New Delhi: Mukta Arts' IPO has been underwriten to the tune of Rs 100 crore. Mukta Arts is offering 66.66 lakh shares through the bookbuilding as well as fixed price route at a floor price of Rs 150. Each equity share has a face value of Rs 5. For a Rs 10 share, the minimum premium would work out to Rs 300. Cinevista had also charged a premium of Rs 300 for its IPO.The bookbuilding portion is Rs 75 crore and the fixed price portion is Rs 25 crore. The bookbuilding portion has been underwriten by HSBC Securities which is also the lead bookrunner (Rs 15 crore), Enam Financial Consultants (Rs 29.9 crore), SMIFS Capital Markets (Rs 14.9 crore), Triumph International Finance (Rs 15 crore), Enam Securities (Rs 10 lakh) and UTI Bank (Rs 10 crore). Except for UTI Bank, all others are part of the issue management team. The underwritters for the fixed price portion are Enam Financial (Rs 12.4 crore), SMIFS Capital Markets (Rs 6.25 crore), Triumph International Finance India (Rs 6.25 crore) and Enam Securities (Rs 10 lakh).
Of the bookbuilding portion, institutional investors will not be allotted more than shares worth Rs 37.5 crore. Ahead of the IPO, promoters of Mukta have allotted 82.45 lakh shares themselves through a 1649:1 bonus issue.Bids for the IPO open on July 10 and bids close on July 15. Fixed price and bookbuilt issue opens on July 28 and closes on August 1. The shares are proposed to be listed at Mumbai, Calcutta and NSE.
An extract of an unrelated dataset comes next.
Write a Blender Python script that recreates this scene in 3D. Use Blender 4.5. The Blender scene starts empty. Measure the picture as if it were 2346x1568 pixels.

Promoted by well-known film personality Subhash Ghai, Mukta Arts is setting up a Rs 100-crore project which is itsown estimate. The company is setting up an integrated studio cum research and training institute at a cost of Rs 23 crore. The company will also deploy Rs 17 crore in upgradation of Audeus and equipment procurement, Rs 25 crore in acquisition of rights for movies, music albums, etc, Rs 13 crore in setting up of overseas and domestic offices for distribution and Rs 5 crore in setting up Web casting services and portal development. Besides, Rs 10 crore has been earmarked for working capital requirements. The entire project cost is being met from the public issue. The company is yet to incur any expenditure on the project.
Of the issue proceeds, the company plans to deploy Rs 66 crore in the year 2000, Rs 31 crore in 2001 and Rs 3 crore in 2002.